The Twinight Collection – the world’s largest and most important collection of early 19th Century porcelain – includes superb examples of the finest and highest quality of European ceramics from the royal manufactories in Berlin, Vienna, and Sèvres. Leading the sale at Bonhams New Bond Street is a magnificent Nymphenburg portrait vase depicting Crown Princess Elisabeth of Prussia, by court painter Christian Adler, circa 1824 (estimate: £30,000-50,000). Made at the Nymphenburg porcelain factory in Munich in 1824, the vase depicts Elisabeth Ludovika, the eldest daughter of the king of Bavaria, the year before she had married the Crown Prince of Prussia (later King Friedrich Wilhelm IV). She is depicted wearing a wreath of roses (the flower of love) and myrtle, known as bridal flowers, as well as a symbol of beauty and youth. It was painted by Christian Adler and – most unusually for porcelain – is signed by him. The informal depiction suggests that this vase could have been intended for a member of the Prussian or Bavarian royal families. This vase – and the Twinight Collection as a whole – demonstrates that the best porcelain of the early 19th century combined technical and artistic perfection in a way that has never been surpassed.

A large Nymphenburg portrait vase depicting Crown Princess Elisabeth of Prussia, circa 1824

Enamel Portrait Miniatures

The Twinight Collection is one of the foremost collections of enamel portraits from the 17th-19th century. Enamel portraits performed a wide variety of functions; some celebrated historical figures, while others commemorated a departed relation. Enamel copies were often commissioned alongside an original portrait in oils. This provided a more intimate and portable version in a robust material, allowing the British aristocracy to bring their picture collection with them from their country seat to their London houses.

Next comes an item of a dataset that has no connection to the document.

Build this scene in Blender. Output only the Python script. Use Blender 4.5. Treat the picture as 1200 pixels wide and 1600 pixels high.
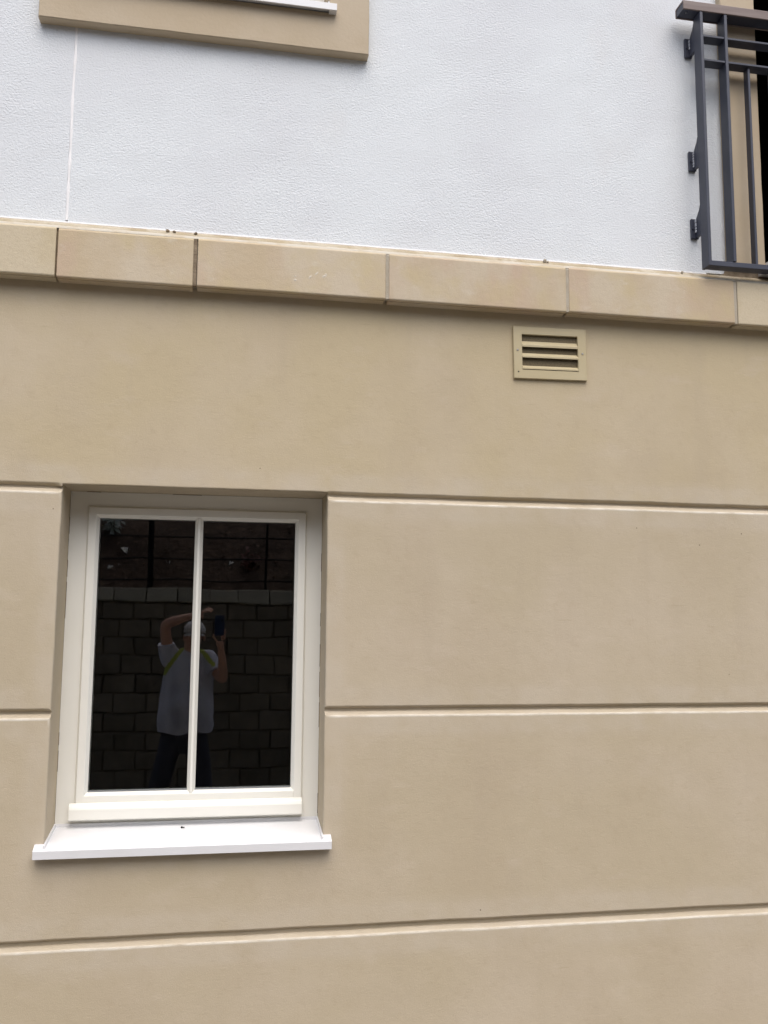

One example that embodies the criteria of exceptionalism that runs throughout the Twinight collection is an exceptional selection of enamel portrait miniatures by Henry Bone (1755-1834), one of the most celebrated English miniature painters. Already world-famous during his lifetime, Bone toured some of the grandest homes in the United Kingdom, attracting the royal patronage of George III, George IV and William IV. Together, these miniatures present an unparalleled insight into 18th and 19th century society.

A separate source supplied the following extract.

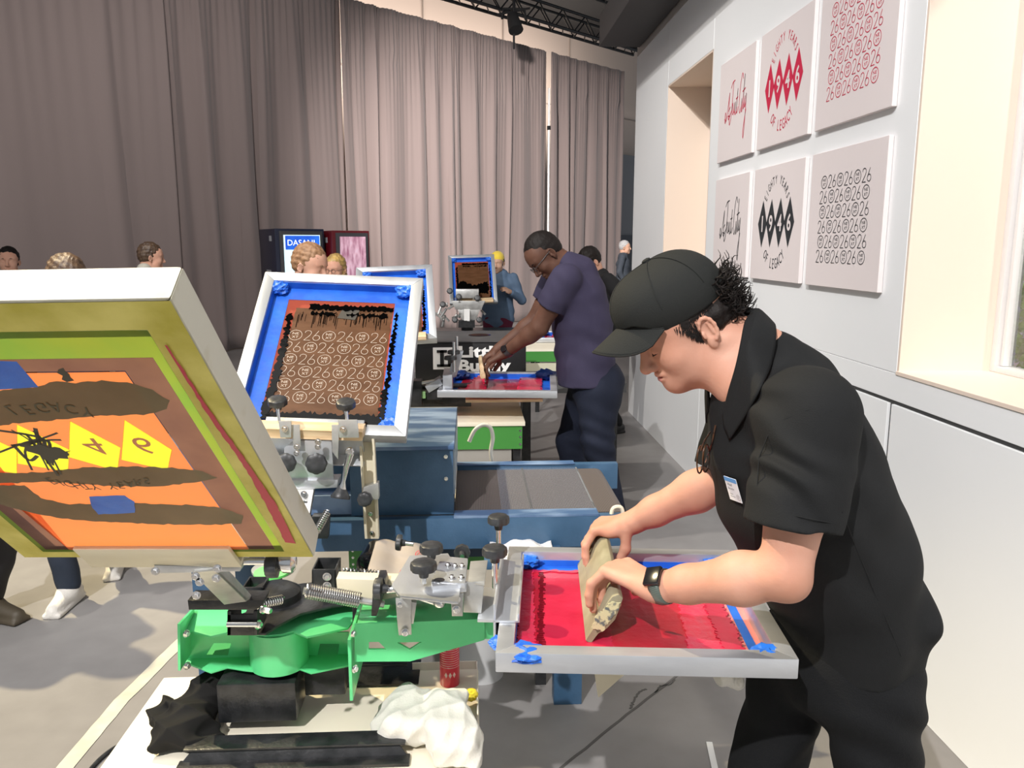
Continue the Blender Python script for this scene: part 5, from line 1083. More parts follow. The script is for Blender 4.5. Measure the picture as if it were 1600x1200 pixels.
# ================================================================== PEOPLE
def fcap(a, b, ra, rb, k=.02, sq=None):      # tapered limb of cloth with a flat open end at b
    base = cap(a, b, ra, rb, k, sq); a_, b_ = V3(a), V3(b); d = (b_-a_)/np.linalg.norm(b_-a_)
    def f(P): return np.maximum(base(P), (P-b_)@d)
    f.lo, f.hi, f.k, f.op = base.lo, base.hi, k, 1; return f
def skinmat(name, col, col2): return mat(name, col, .6, col2=col2, scale=9, detail=3, sss=.10, spec=.3, bump=.0004, bscale=160, mix=(.3, .7))
def HF(O, f, u):
    f = Vector(f).normalized(); u = Vector(u); u = (u-f*u.dot(f)).normalized(); l = u.cross(f); return Vector(O), f, l, u
def head_prims(fr, s=1., jaw=1., detail=True, cs=1.):
    O, f, l, u = fr; P = lambda a, b, c: O+(f*a+l*b+u*(c if c > 0 else c*cs))*s
    M = [tuple(f), tuple(l), tuple(u)]; E = lambda a, b, c, r, k=.02, op=1: ell(P(a, b, c), [x*s for x in r], M, k*s, op)
    L_ = [E(-.008, 0, .050, (.098, .077, .088)), E(.030, 0, .045, (.068, .068, .068), .03), E(.040, 0, -.020, (.054, .060, .080), .035), E(.030, 0, -.066*jaw, (.058, .052*jaw, .040), .03), E(.077, 0, -.091, (.019, .024, .018), .03),
          E(.030, .040, -.055, (.035, .022, .030), .03), E(.030, -.040, -.055, (.035, .022, .030), .03)]
    for sd in (1, -1):
        L_ += [E(.062, sd*.042, -.018, (.024, .022, .022), .025), cap(P(.092, sd*.010, .039), P(.077, sd*.046, .040), .0085*s, .007*s, .016*s)]
        L_ += [E(.104, sd*.030, .016, (.014, .020, .011), .014, -1), E(.0815, sd*.031, .014, (.0135, .0155, .0125), .005)]
    L_ += [cap(P(.094, 0, .026), P(.114, 0, -.016), .0075*s, .0115*s, .012*s), E(.112, 0, -.020, (.013, .0105, .010), .008)]
    for sd in (1, -1): L_ += [E(.101, sd*.0125, -.024, (.011, .0075, .0085), .006)]
    L_ += [cap(P(.094, -.018, -.049), P(.094, .018, -.049), .006*s, .006*s, .008*s), E(.099, 0, -.048, (.007, .016, .006), .006), E(.096, 0, -.062, (.0085, .018, .0075), .006)]
    L_ += [E(.104, 0, -.055, (.012, .021, .0016), .003, -1)]
    for sd in (1, -1):
        a = R(18); ef = (f*math.cos(a)-l*sd*(-math.sin(a)*-1)).normalized(); el = (l*sd*math.cos(a)).normalized(); fe = (f*.93-l*sd*.0+0*u-(l*sd*-.30)*-1)
        Me = [tuple((f*.95-l*sd*.30).normalized()), tuple((l*sd*.95+f*.30).normalized()), tuple(u)]
        ec = P(-.010, sd*.079, .004); ex, ey, ez = [Vector(q) for q in Me]
        L_ += [ell(ec, [.015*s, .0045*s, .024*s], Me, .006*s), ell(ec-ez*.026*s+ex*.004*s, [.0085*s, .0050*s, .011*s], Me, .006*s)]
        if detail:
            rim = [ec+ex*math.cos(t)*.0165*s*(1-.12*(t > 3.6))+ez*math.sin(t)*.027*s+ey*.0055*s for t in [R(-60+i*30) for i in range(-1, 10)] ]
            rim = [ec+ex*(.0150*math.cos(R(t)))*s+ez*(.0245*math.sin(R(t)))*s+ey*.006*s for t in (20, 50, 80, 110, 140, 170, 200, 225, 250)]
            L_ += chain(rim, [.0028*s, .0034*s, .0038*s, .0038*s, .0036*s, .0034*s, .0034*s, .0036*s, .0040*s], .003*s)
            L_ += [ell(ec+ey*.006*s+ex*.003*s, [.0095*s, .0050*s, .0155*s], Me, .003*s, -1), cap(ec+ex*.0125*s+ey*.004*s-ez*.004*s, ec+ex*.0125*s+ey*.004*s-ez*.012*s, .0035*s, .003*s, .003*s), cap(ec+ey*.004*s-ex*.004*s+ez*.012*s, ec+ey*.004*s-ex*.006*s-ez*.010*s, .0026*s, .003*s, .004*s)]
    return L_
def hair_prims(fr, s=1., style='short', off=.006):
    O, f, l, u = fr; P = lambda a, b, c: O+(f*a+l*b+u*c)*s
    M = [tuple(f), tuple(l), tuple(u)]; E = lambda a, b, c, r, k=.02, op=1: ell(P(a, b, c), [x*s for x in r], M, k*s, op)
    o = off
    L_ = [E(-.012, 0, .058, (.098+o, .079+o, .090+o)), E(-.045, 0, .02, (.062+o, .070+o, .070))]
    if style == 'long': L_ += [E(-.05, 0, -.06, (.055, .075, .11), .03), E(-.02, .065, -.05, (.03, .02, .09), .02), E(-.02, -.065, -.05, (.03, .02, .09), .02)]
    L_ += [E(.095, 0, .0, (.075, .11, .062), .012, -1), E(.03, .09, -.045, (.06, .03, .055), .012, -1), E(.03, -.09, -.045, (.06, .03, .055), .012, -1)] if style != 'long' else [E(.095, 0, .0, (.07, .075, .062), .012, -1)]
    return L_
def hairdisp(fr, amp=.004):
    O, f, l, u = [V3(x) for x in fr]
    def d(P):
        q = P-O; a, b, c = q@f, q@l, q@u
        return (amp*np.sin(a*190+3*np.sin(b*60)+2*np.sin(c*50))*np.sin(b*160+2*np.sin(a*70+c*40))+amp*.6*np.sin(c*210+b*90)).astype(np.float32)
    return d
def finger(base, dirs, lens, r0, r1, k=.004):
    pts = [Vector(base)]; 
    for d_, L_ in zip(dirs, lens): pts.append(pts[-1]+Vector(d_).normalized()*L_)
    n = len(pts); return chain(pts, [r0+(r1-r0)*i/(n-1) for i in range(n)], k)
def hand_prims(wr, kn, la, pn, dirs, thumb, s=1., spread=0.):
    """wr wrist, kn centre of the knuckle row, la unit vector towards the index side, pn unit vector out of the palm, dirs three bend directions shared by the fingers, thumb list of points"""
    wr, kn, la, pn = Vector(wr), Vector(kn), Vector(la).normalized(), Vector(pn).normalized()
    fd = (kn-wr).normalized(); la = (la-fd*la.dot(fd)).normalized(); pn = fd.cross(la)*(1 if fd.cross(la).dot(pn) > 0 else -1)
    offs = (.030, .010, -.010, -.028); L_ = [cap(wr-fd*.01, wr+fd*.02, .026*s, .026*s, .015, (pn, 1.25))]
    for i, o in enumerate(offs):
        b = kn+la*o*s-fd*(.003 if i in (1, 2) else .009)*s; L_.append(cap(wr+la*o*.55*s+fd*.015*s, b, .0135*s, .0115*s, .014))
        ln = (.94, 1.06, 1.0, .80)[i]*s; sp = la*(spread*(1.5-i)); dd = [Vector(d_)+sp+fd*(.05*(i-1.5)) for d_ in dirs]
        L_ += finger(b, dd, [.043*ln, .027*ln, .022*ln], .0098*s, .0072*s)
    tp = [Vector(t) for t in thumb]; L_ += chain(tp, [.014*s]+[.0115*s-.0012*s*i for i in range(len(tp)-1)], .008)
    L_.append(ell(wr.lerp(kn, .42)+la*.022*s+pn*.008*s, [.026*s, .020*s, .014*s], [tuple(fd), tuple(la), tuple(pn)], .012)); return L_
def simple_hand(wr, d_, down, s=1.):
    d_ = Vector(d_).normalized(); dn = Vector(down).normalized(); la = d_.cross(dn).normalized(); kn = Vector(wr)+d_*.085*s
    return hand_prims(wr, kn, la, dn, [d_*.8+dn*.4, d_*.4+dn*.8, dn], [Vector(wr)+la*.02*s+d_*.02*s, Vector(wr)+la*.042*s+d_*.05*s+dn*.01*s, Vector(wr)+la*.04*s+d_*.08*s+dn*.02*s], s)
def folds(specs):
    def d(P):
        x, y, z = P[:, 0], P[:, 1], P[:, 2]; s_ = np.zeros(len(P), dtype=np.float32)
        for (c, r, dr, fr_, am) in specs:
            q = P-V3(c); m = np.exp(-(q*q).sum(1)/(r*r)); w_ = 1.2*np.sin(q[:, 2]*13+q[:, 1]*9)+.8*np.sin(q[:, 0]*21)
            s_ = s_+am*m*np.sin((q@V3(dr))*fr_+w_)
        return s_.astype(np.float32)
    return d
def mid(a, b, t=.5): return Vector(a).lerp(Vector(b), t)
def joint(a, b, l1, l2, bend):    # elbow / knee between two points
    a, b = Vector(a), Vector(b); d = b-a; L_ = min(d.length, (l1+l2)*.999); dn = d.normalized(); x = (l1*l1-l2*l2+L_*L_)/(2*L_); h = math.sqrt(max(0, l1*l1-x*x))
    bd = Vector(bend); bd = (bd-dn*bd.dot(dn)).normalized(); return a+dn*x+bd*h
def shoe_prims(ank, fwd, s=1.):
    f = Vector(fwd).normalized(); a = Vector((ank[0], ank[1], 0))
    return [cap(a+f*-.05*s+Vector((0, 0, .045)), a+f*.02*s+Vector((0, 0, .05)), .042*s, .045*s, .03), cap(a+f*.02*s+Vector((0, 0, .05)), a+f*.16*s+Vector((0, 0, .032)), .044*s, .032*s, .03), cap(a+Vector((0, 0, .06)), a+Vector((0, 0, .11)), .042*s, .04*s, .02), rbox(a+f*.055*s+Vector((0, 0, .012)), (.135*s, .045*s, .012), .010, [tuple(f), (-f.y, f.x, 0), (0, 0, 1)], .012)]
skin_l = skinmat('skin_light', (.56, .29, .20), (.64, .37, .27)); skin_d = skinmat('skin_dark', (.085, .038, .024), (.14, .065, .042)); skin_m = skinmat('skin_mid', (.55, .32, .22), (.62, .38, .27))
hair_bk = mat('hair_dark', (.012, .009, .008), .6, spec=.2, bump=.002, bscale=160); hair_br = mat('hair_brown', (.055, .03, .018), .5, col2=(.10, .06, .035), scale=40, bump=.002, bscale=160); hair_bl = mat('hair_strawberry', (.22, .11, .05), .6, col2=(.34, .19, .10), scale=60, bump=.002, bscale=160); hair_gr = mat('hair_grey', (.4, .4, .4), .6, bump=.002, bscale=120)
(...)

Bruun Rasmussen, Lyngby, Copenhagen
, The Twinight Collection – The Danish Sale, online until July 1 

Several pieces of the original Flora Danica porcelain dinner service will feature in The Twinight Collection – The Danish Sale, online until 1 July. The service, commissioned and created between 1792 -1805, was intended for Empress Catherine the Great. The delicate modelling of the biscuit porcelain, the stylistic concept and painting of the motifs, alongside the ornate gilding is a showcase of the master craftsmen of the Royal Copenhagen manufacture. The floral motifs were painted after the original Flora Danica botanical encyclopaedia from the 18th century, a complete set of which, including supplements and comprising 18 volumes, is also included in the auction (estimate: DKK 300,000-400,000). Each flower painting on the porcelain is an accurate representation of the Danish flora of that time, mirroring the copper prints held in this historic encyclopaedia. One such example of the faithfulness of the craftsmanship is an oval porcelain dish with pierced borders depicting a Sinapis arvensis, a wild winter flower, known for its delicate yellow petals (estimate: DKK 60,000). The original service was used at state banquets until 1990 and remains linked to the Danish Royal Family today.

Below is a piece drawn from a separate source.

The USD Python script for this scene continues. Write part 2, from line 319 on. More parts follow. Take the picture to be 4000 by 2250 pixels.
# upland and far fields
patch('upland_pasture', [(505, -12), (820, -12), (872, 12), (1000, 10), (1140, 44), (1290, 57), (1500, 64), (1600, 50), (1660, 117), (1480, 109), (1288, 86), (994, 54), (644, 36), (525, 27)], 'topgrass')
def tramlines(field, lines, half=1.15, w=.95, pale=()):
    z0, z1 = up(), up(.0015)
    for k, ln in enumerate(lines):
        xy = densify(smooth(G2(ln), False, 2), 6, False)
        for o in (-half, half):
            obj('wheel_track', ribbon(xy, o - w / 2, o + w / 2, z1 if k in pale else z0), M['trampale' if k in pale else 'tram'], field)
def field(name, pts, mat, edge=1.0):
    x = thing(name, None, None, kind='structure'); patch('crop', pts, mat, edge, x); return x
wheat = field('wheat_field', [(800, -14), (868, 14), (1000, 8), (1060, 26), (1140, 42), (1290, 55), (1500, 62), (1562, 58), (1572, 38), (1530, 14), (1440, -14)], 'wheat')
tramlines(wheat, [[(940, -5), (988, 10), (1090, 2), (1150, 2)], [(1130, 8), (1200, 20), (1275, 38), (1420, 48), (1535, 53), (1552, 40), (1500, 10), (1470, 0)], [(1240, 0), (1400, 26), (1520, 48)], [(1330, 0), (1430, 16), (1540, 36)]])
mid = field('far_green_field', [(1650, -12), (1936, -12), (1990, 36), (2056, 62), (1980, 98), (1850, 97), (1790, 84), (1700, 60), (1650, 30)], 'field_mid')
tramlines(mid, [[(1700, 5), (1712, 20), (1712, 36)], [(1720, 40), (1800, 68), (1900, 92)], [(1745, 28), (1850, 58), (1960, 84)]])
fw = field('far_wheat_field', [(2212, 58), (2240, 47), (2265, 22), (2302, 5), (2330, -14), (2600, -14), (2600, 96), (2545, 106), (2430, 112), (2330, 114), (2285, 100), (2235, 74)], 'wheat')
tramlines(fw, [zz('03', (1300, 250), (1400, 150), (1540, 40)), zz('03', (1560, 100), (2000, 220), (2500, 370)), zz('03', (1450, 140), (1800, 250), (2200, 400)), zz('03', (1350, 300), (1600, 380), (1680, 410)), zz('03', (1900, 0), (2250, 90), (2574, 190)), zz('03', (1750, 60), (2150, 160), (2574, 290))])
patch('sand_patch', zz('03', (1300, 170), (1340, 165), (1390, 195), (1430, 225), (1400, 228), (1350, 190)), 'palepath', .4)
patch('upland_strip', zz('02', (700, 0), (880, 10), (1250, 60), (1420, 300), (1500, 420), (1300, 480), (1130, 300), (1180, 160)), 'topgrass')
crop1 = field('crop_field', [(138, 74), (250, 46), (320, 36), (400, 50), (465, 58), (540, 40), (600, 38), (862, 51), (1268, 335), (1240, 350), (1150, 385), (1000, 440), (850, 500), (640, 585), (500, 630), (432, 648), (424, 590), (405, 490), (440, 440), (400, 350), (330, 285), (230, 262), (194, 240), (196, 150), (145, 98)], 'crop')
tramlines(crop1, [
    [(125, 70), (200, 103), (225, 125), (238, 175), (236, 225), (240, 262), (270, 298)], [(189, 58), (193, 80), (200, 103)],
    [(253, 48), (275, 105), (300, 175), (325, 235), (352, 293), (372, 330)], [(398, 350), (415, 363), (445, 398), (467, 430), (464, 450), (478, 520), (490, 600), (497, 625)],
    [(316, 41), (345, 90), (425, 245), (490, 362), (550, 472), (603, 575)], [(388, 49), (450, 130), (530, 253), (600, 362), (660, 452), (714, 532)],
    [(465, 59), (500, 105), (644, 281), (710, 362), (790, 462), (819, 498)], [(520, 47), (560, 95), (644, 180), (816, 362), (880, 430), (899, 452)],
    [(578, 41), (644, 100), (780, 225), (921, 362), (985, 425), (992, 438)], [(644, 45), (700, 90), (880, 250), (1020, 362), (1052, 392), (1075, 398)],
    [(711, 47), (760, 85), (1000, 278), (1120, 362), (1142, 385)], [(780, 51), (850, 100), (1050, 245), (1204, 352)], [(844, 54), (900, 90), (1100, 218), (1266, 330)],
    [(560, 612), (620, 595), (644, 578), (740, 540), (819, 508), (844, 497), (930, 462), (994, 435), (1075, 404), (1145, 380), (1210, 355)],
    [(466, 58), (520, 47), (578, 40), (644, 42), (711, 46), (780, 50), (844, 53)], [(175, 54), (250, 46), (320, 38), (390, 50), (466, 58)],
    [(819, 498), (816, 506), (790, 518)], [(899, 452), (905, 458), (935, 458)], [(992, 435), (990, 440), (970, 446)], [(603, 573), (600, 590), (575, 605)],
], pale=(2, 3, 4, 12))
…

Complete Flora Danica with 3240 engravings, Florae Danicae

Never one to limit his interests, Richard Baron Cohen’s Twilight Collection also features pieces that span from the 17th-century enamel portraits to 20th-century Art Nouveau vases. The Danish Sale of the Twinight Collection will feature pieces by the Bing & Groendahl porcelain manufactory, as well as works by female artists, such as Effie Hegermann-Lindencrone and Fanny Garde who encapsulate the originality, exquisite lustre, and master craftsmanship of the Danish Art Nouveau.

Bonhams Skinner, Marlborough, US, 
European Furniture and Decorative Arts, including the Twinight Collection, online June 30 – July 11

A pair of black basalt candlesticks

The Richard Baron Cohen Twinight Collection has some 50 lots of gilt and bronzed basalt pieces by Wedgwood that will be offered in Bonhams Skinner’s European Furniture and Decorative Arts sale, including the Twinight Collection. Black basalt is a hard, dense, fine-grained stoneware, introduced by Wedgwood in 1768. Its rich black colour has been enhanced by a variety of decorative techniques through the years including the application of bas-reliefs. Around 1875, the use of bronzing and gilding was also added, probably revived after the introduction of Japanese bronzes at the London International Exhibition of 1862. This appeared to stimulate demand for European bronzes as well as for Wedgwood’s bronze-like black basalt. During the next 15-20 years, Wedgwood created both plain and ornamented basalt along with gilded and bronzed vases and tea wares. One fine example in The Twinight Collection is a pair of black basalt candlesticks (estimate: $2,000 – 3,000) modelled as figures of Pomona and Ceres, the Roman goddesses for fruitful abundance.